Future Tense

3,000 French Scientists Are Marching to Demand More Research Funding

Trading lab benches for long marches.

Photo by Lionel Bonaventura/AFP/Getty Images

In France, seeing a public protest is as commonplace as hearing La Marseillaise. Gallic students, airline pilots, and pensioners are all masters of striking. Now French scientists are taking their turn. On Sept. 26, some 3,000 university researchers and staff left their lab benches and set off from Montpellier, in the south of France, on what is said to be the biggest demonstration of its kind in the country in 10 years. The participants of “Sciences en Marche” are protesting a government tax scheme that they think takes away from public science funding, and what they perceive as decline for publically supported science in France. They are demanding that state-sponsored institutions create more research jobs.

Scientific activity in France has indeed been in a slump the past few years. According to the OECD, government spending on science in France has been flat for the past three years, just 2.3 percent (about $20 billion in 2011) of GDP a year—and this was after a big cut in 2009. French research intensity, a measure of the portion of economic output put towards scientific R&D, once exceeded the OECD average but now lags behind it. In June, a report issued by the National Committee of Scientific Research showed that spending in France is lower relative to many of its peers. Another report found the number of research jobs in the country shrinking, even as the number of applicants for these jobs is rising. In 2010, there were some 900 positions open for university researchers and lab technicians. In 2013, there were only about 500, and the numbers are expected to keep falling through 2016.

But France is not the only country to suffer curtailed government investment in R&D. Science funding in many rich countries are threatened in times of tight budgets and political divisions. In May, Australia’s government announced US $108 million in cuts to research over the next four years, a 16 percent reduction in state science funding. Nearly 1,000 boffins from CSIRO, the country’s main science body, staged protests. From 2009 to 2011, Britain saw the largest decrease in amount spent per researcher since the U.K. government began tracking the data in 1983 (the year Margaret Thatcher, a former chemist, retook No. 10 Downing Street). Concerned critics are so dismayed that the Guardian has created a section called “Science funding in crisis” to highlight the plight of public research in Britain.

Federal funding for science in the United States—though still a heftier portion of overall spending than in Europe—has been diminishing as well: $24 billion have disappeared since the 2010 sequester, leaving researchers fearing a coming brain drain. More worryingly, political intransigence threatens to curb funds for research in some of the most important fields, like environmental studies. 
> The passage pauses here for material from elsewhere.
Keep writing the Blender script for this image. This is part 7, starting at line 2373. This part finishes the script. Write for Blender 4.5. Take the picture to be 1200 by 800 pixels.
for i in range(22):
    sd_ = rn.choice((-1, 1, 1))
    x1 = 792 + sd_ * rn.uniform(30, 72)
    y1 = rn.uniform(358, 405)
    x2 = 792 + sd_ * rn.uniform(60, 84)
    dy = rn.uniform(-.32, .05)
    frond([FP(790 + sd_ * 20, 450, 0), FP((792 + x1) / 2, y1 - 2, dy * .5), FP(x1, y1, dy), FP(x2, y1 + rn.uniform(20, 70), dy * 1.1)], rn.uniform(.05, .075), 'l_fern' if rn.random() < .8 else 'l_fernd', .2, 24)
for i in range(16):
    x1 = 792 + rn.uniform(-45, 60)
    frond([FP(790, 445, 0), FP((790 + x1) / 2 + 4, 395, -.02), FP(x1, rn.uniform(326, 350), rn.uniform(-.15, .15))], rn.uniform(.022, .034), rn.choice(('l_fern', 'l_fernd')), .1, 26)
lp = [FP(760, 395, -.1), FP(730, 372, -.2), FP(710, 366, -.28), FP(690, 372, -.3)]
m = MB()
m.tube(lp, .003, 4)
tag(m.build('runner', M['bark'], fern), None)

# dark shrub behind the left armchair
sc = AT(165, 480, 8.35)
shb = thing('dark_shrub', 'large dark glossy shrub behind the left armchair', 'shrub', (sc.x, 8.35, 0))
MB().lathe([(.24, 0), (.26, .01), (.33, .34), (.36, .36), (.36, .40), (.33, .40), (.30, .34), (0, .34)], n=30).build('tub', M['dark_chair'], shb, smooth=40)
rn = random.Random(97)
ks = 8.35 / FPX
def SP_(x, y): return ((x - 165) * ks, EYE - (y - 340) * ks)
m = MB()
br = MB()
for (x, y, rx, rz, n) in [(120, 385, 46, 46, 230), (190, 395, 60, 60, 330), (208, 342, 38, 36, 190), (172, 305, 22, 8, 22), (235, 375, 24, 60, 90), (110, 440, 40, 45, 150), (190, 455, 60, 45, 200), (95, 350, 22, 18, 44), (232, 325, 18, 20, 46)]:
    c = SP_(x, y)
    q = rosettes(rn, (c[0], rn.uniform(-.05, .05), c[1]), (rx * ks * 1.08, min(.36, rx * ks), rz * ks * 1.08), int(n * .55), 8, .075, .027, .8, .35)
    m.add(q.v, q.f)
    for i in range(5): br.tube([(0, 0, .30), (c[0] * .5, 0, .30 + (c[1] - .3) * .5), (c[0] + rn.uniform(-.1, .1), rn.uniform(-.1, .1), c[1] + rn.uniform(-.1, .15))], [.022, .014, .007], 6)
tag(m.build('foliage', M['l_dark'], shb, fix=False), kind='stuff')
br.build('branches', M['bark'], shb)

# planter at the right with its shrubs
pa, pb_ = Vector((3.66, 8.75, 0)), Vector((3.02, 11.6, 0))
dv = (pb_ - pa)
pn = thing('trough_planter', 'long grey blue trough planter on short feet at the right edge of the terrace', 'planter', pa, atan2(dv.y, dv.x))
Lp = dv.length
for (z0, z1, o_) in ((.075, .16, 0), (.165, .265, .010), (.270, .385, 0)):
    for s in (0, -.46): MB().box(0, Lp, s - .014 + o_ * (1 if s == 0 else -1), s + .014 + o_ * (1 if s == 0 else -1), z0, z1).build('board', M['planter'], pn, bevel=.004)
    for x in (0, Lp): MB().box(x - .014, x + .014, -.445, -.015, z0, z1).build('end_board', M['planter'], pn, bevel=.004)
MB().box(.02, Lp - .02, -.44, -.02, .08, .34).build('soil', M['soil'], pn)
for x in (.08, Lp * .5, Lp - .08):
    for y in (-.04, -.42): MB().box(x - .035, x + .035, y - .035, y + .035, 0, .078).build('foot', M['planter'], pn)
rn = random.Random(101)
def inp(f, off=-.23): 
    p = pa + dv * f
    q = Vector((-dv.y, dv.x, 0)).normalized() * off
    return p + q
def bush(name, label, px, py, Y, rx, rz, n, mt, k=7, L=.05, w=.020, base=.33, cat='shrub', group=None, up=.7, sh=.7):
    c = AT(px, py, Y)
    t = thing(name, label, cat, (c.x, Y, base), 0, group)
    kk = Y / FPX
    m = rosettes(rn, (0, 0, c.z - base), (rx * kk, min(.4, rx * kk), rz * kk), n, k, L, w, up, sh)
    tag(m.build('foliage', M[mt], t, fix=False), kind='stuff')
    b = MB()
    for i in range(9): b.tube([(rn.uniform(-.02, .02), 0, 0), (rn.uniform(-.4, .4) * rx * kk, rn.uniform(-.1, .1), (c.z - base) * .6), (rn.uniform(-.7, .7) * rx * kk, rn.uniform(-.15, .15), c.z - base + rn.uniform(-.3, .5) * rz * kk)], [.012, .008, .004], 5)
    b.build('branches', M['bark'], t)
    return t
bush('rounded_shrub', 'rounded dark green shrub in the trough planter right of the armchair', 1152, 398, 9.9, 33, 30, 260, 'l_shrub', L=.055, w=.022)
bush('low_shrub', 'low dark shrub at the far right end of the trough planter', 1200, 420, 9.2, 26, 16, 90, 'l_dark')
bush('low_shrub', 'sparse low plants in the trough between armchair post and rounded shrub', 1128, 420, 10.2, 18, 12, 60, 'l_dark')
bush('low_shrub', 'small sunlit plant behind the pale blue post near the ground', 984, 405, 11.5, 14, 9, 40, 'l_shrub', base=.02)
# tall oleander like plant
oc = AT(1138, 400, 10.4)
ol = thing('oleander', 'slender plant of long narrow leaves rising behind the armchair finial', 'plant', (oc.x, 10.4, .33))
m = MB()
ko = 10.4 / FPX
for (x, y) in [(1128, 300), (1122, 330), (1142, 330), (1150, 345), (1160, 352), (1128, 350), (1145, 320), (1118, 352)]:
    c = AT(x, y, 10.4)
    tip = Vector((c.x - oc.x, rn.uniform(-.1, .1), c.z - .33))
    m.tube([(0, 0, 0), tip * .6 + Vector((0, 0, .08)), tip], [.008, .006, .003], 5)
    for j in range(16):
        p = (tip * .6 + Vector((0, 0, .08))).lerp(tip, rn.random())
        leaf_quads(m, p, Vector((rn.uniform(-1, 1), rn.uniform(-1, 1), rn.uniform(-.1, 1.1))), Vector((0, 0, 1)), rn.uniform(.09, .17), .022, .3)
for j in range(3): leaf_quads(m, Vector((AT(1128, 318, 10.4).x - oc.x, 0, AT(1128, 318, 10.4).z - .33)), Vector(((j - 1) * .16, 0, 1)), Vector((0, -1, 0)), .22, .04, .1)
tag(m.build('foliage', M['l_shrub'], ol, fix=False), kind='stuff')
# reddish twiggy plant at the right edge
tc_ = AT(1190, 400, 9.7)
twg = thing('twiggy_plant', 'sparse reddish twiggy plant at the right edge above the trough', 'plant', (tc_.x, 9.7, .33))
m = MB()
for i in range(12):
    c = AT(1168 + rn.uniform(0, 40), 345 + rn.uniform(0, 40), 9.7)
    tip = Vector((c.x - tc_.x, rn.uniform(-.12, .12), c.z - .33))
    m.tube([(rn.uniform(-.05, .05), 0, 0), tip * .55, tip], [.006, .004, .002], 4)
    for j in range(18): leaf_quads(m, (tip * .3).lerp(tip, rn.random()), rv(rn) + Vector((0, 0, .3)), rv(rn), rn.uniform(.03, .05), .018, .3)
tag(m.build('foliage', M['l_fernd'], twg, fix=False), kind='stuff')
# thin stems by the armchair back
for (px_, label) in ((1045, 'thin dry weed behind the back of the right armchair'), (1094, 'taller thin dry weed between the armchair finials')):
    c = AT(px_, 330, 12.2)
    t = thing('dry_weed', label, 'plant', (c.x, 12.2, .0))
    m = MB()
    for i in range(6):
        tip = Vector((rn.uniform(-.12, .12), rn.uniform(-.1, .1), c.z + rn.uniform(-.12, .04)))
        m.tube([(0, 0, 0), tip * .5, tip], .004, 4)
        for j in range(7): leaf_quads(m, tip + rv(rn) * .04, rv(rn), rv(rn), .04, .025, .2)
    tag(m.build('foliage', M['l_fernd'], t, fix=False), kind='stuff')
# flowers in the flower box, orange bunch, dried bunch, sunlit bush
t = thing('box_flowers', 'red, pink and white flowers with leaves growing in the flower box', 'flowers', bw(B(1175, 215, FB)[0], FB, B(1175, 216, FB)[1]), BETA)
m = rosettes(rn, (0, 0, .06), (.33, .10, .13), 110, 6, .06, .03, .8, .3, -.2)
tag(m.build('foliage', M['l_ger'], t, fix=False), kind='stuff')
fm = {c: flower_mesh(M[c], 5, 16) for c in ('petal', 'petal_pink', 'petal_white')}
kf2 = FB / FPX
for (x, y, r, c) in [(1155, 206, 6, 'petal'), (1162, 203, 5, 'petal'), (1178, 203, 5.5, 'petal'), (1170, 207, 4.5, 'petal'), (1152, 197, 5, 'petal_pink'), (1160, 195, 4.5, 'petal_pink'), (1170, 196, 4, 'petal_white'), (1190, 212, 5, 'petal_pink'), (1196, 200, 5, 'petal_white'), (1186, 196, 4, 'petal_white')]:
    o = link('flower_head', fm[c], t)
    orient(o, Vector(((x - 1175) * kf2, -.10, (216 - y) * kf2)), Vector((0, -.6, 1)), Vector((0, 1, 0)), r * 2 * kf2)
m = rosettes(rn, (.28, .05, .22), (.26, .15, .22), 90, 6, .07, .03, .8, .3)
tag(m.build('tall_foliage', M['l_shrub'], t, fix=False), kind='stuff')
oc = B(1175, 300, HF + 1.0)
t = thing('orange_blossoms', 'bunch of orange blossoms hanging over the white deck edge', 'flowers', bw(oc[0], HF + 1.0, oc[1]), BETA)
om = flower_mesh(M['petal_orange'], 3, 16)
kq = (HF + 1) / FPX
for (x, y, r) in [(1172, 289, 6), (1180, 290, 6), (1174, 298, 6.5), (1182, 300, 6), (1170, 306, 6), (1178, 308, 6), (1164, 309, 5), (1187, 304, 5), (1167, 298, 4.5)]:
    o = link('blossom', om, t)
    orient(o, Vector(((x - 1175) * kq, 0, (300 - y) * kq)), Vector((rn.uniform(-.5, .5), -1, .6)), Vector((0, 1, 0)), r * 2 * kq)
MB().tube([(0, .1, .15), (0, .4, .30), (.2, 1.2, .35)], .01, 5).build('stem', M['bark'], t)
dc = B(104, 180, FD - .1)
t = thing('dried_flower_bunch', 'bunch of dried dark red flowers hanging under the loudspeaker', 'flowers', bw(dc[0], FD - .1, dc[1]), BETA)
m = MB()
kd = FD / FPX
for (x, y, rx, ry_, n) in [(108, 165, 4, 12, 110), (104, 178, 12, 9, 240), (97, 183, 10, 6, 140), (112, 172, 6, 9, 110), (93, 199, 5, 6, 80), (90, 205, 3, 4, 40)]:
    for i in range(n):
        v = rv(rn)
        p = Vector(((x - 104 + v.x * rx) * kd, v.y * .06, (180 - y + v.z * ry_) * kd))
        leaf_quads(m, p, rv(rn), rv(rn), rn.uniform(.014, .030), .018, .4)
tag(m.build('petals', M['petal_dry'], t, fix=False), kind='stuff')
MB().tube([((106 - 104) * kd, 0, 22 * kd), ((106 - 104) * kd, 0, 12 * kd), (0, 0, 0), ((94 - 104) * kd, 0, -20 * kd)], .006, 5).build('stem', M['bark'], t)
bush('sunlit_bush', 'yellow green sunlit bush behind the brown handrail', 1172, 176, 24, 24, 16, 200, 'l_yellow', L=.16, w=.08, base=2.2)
Germany is a rare outlier to general R&D glum in Europe—its research output has been rising for years, in part thanks to emphasis on government research spending. (Germany’s leader Angela Merkel, incidentally, used to be a physicist.) Since 2007, science spending there has increased by 70 percent. Likewise, China and South Korea have injected staggering doses of funds into R&D.

While “Sciences en Marche” gets underway, rallies in Spain and Italy are fomenting, too. Much of Europe is still reeling from its currency crisis. But debt-laden, stagnant Southern Europe will have a harder time producing healthy economies in the long run without innovation.  If they aren’t careful, though, their leading lights may soon be trading Paris, Madrid, and Rome for Berlin, Beijing, or Seoul.